DON’T duplicate efforts. There are so many great tools in Outlook—Inbox, Task List, Calendar—just make sure you aren’t over-using them. An example of overuse: keeping an item in your inbox, flagging it for follow up in your task list, and adding a calendar reminder to attend to the item. One of these methods will suffice on its own. Do you need to respond to the email? Keep it in your inbox. Is it something that needs action from you but not a response to that email? Copy it on to your calendar and delete it out of your inbox.
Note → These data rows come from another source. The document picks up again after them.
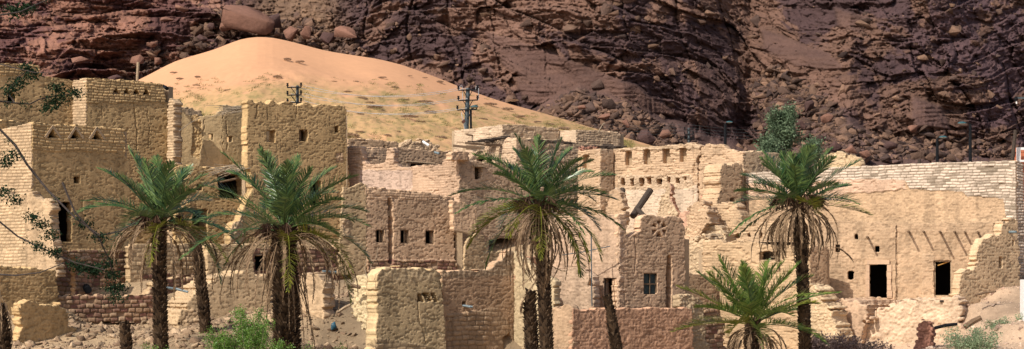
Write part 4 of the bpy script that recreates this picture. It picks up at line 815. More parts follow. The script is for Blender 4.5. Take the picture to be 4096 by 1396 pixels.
# ------------------------------------------------------------------ dune
def dune_y(px, py):
    rd = interp(px, RIDGE); t = np.clip((780 - py) / np.maximum(780 - rd, 1), 0, 1); return 136 + 72 * t ** 1.25
def build_dune():
    pxs = np.arange(330, 2900, 3.2); ts = np.concatenate([np.linspace(0, .96, 175), np.linspace(.965, 1, 14)]); PX, T = np.meshgrid(pxs, ts)
    rd = interp(PX, RIDGE); rd = rd * .4 + .2 * (interp(PX - 30, RIDGE) + interp(PX + 30, RIDGE)) + .1 * (interp(PX - 60, RIDGE) + interp(PX + 60, RIDGE))
    PY = 780 - T * (780 - rd); Y = 136 + 72 * T ** 1.25
    V = np.stack([(PX - HX) / F * Y, Y, (HY - PY) / F * Y], -1); X, Yw = V[..., 0], V[..., 1]
    low = sst(.97, .6, T)
    V[..., 2] += (.9 * (fbm(X / 5, Yw / 5, 0, 4, 301) - .5) + .35 * (fbm(X / 1.1, Yw / 1.6, 0, 3, 302) - .5)) * low + .5 * (fbm(X / 9, Yw / 9, 0, 3, 304) - .5) * sst(1, .9, T)
    V[..., 2] += .10 * (fbm(X / .4, Yw / .5, 0, 2, 303) - .5) * low
    bk = V[-1] + np.array([0, 14, -3.]); bk2 = V[-1] + np.array([0, 30, -12.]); V = np.concatenate([V, bk[None], bk2[None]])
    PYc = np.concatenate([PY, PY[-1:], PY[-1:]]); PXc = np.concatenate([PX, PX[:1], PX[:1]]); X, Yw = V[..., 0], V[..., 1]
    edge = interp(PXc, [(300, 420), (560, 360), (700, 345), (1000, 300), (1300, 300), (1500, 330), (1800, 350), (2000, 390), (2900, 600)]) + 60 * (fbm(X / 4, Yw / 6, 0, 4, 310) - .5)
    g = sst(0, 75, PYc - edge)
    g = g * sst(.30, .55, fbm(X / 2.2, Yw / 3.5, 0, 4, 311) + .12)
    sand = np.array([.55, .30, .165]); och = np.array([.44, .275, .135]); grn = np.array([.33, .24, .10])
    gg = (g * sst(.48, .66, fbm(X / .7, Yw / 1.4, 0, 3, 312)) * .5)[..., None]
    sp = (sst(.62, .7, fbm(X / .35, Yw / .6, 0, 2, 313)) * g * .5)[..., None]
    c = sand * (1 - g[..., None]) + och * g[..., None]; c = c * (1 - gg) + grn * gg; c = c * (1 - sp) + np.array([.17, .16, .06]) * sp
    ny, nx = X.shape; i = np.arange(nx * ny).reshape(ny, nx)
    q = np.stack([i[:-1, :-1], i[:-1, 1:], i[1:, 1:], i[1:, :-1]], -1).reshape(-1, 4)
    o = mk('sand_dune', V.reshape(-1, 3), q, M_sand, None, c.reshape(-1, 3), True, Vector((-20, 170, 3)))
    tag(o, 'great orange sand dune banked against the cliff', 'dune', None, 'structure')
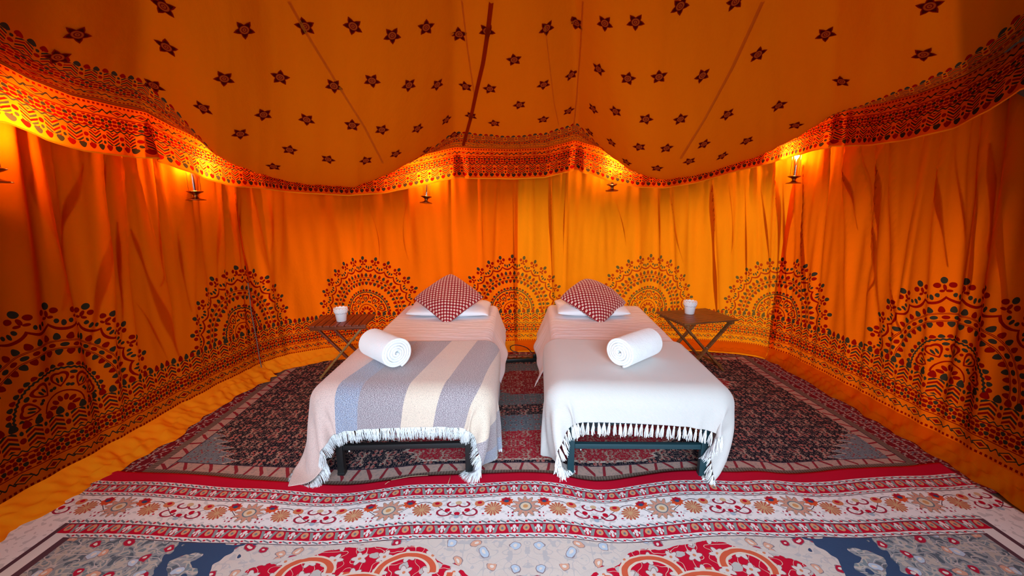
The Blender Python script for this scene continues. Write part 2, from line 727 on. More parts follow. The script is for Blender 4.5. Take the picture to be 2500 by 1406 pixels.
# gathered cloth lying double behind the walls, one unseen strip each, added to darken the fold
PLEATS = [((75, 380), (120, 560), (165, 740), .05), ((205, 400), (160, 620), (140, 760), .03), ((268, 400), (255, 640), (232, 860), .035), ((300, 540), (307, 720), (300, 930), .02),
          ((330, 560), (390, 720), (455, 900), .035), ((345, 740), (390, 810), (430, 900), .015), ((440, 560), (452, 660), (470, 760), .02),
          ((395, 450), (400, 600), (395, 700), .02), ((538, 470), (540, 600), (538, 700), .016), ((566, 470), (590, 660), (628, 900), .03), ((578, 470), (612, 680), (660, 880), .02),
          ((600, 480), (622, 680), (690, 870), .015), ((655, 480), (665, 560), (660, 620), .02), ((692, 470), (690, 600), (688, 690), .008),
          ((885, 480), (920, 560), (925, 640), .006), ((1000, 480), (985, 560), (1000, 640), .006), ((1176, 440), (1178, 540), (1180, 620), .006), ((1253, 440), (1256, 640), (1257, 850), .012),
          ((1342, 425), (1345, 580), (1350, 740), .022), ((1384, 420), (1378, 520), (1376, 620), .010), ((1500, 470), (1520, 540), (1530, 600), .008), ((1604, 470), (1612, 560), (1612, 650), .02),
          ((1636, 470), (1650, 560), (1672, 640), .012), ((1738, 450), (1742, 620), (1752, 780), .030), ((1780, 450), (1790, 560), (1785, 620), .008), ((1820, 440), (1822, 600), (1822, 740), .014),
          ((1856, 450), (1870, 560), (1880, 700), .016), ((1893, 440), (1897, 620), (1872, 860), .026), ((1908, 430), (1912, 620), (1920, 800), .018), ((1962, 400), (1962, 620), (1965, 880), .014),
          ((2062, 370), (2075, 480), (2082, 560), .016), ((2098, 370), (2130, 600), (2100, 760), .012), ((2138, 370), (2136, 560), (2138, 860), .022), ((2166, 370), (2172, 660), (2225, 960), .014),
          ((2240, 380), (2215, 560), (2198, 660), .012), ((2290, 360), (2296, 520), (2302, 650), .02), ((2330, 350), (2334, 520), (2336, 640), .012), ((2385, 350), (2370, 560), (2352, 720), .024),
          ((2412, 350), (2400, 560), (2398, 620), .03), ((2442, 340), (2440, 700), (2436, 900), .03)]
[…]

DO sort by date/conversation. This one is an absolute must. It keeps your inbox tidy by collapsing all messages from a single conversation in to a single item, keeping the most recent item on top, regardless of the sender. Bonus: it spares you from the embarrassment of not responding to the most recent email in a conversation. To set your inbox up to sort this way, select View > Date (Conversations) > check “Show as Conversations.”

Wiseman - Sorty by Date-Conversation

DON’T be afraid to delete emails. Guess what? When you delete an email, it does not go in to some deep, dark black hole of forgotten emails. Keep your inbox tidy so it can be your to-do list! Delete emails that you’ve attended to—you can always search through your “Deleted” folder later on if you need it.

DO use the “recurring” feature on your Calendar. There are so many tasks that I only need to do once a month or even once a year that I would completely forget about if they were not on my calendar. To speed things up, I use the “recurring” feature (Appointment > Recurrence). You can set it to recur daily, weekly, monthly or yearly. Within the weekly option, you can specify certain days of the week (MWF? Tues-Thurs?). For monthly, you can select a specific date (10th of the month) or week (second Friday of the month). Yearly has the same options.

Wiseman - Calendar Recurrence

DO use “Drafts” to save time. I find myself sending the same emails over and over: responding to questions about a specific event, detailing steps on how to access a certain portion of a website, etc. When I notice this happening, I save a draft of the email: open a new message, type or paste the message, close out, hit “Yes” to save changes —this saves it as a draft. The email is now in my draft folder for quick copy-and-paste access when I’m responding to an email.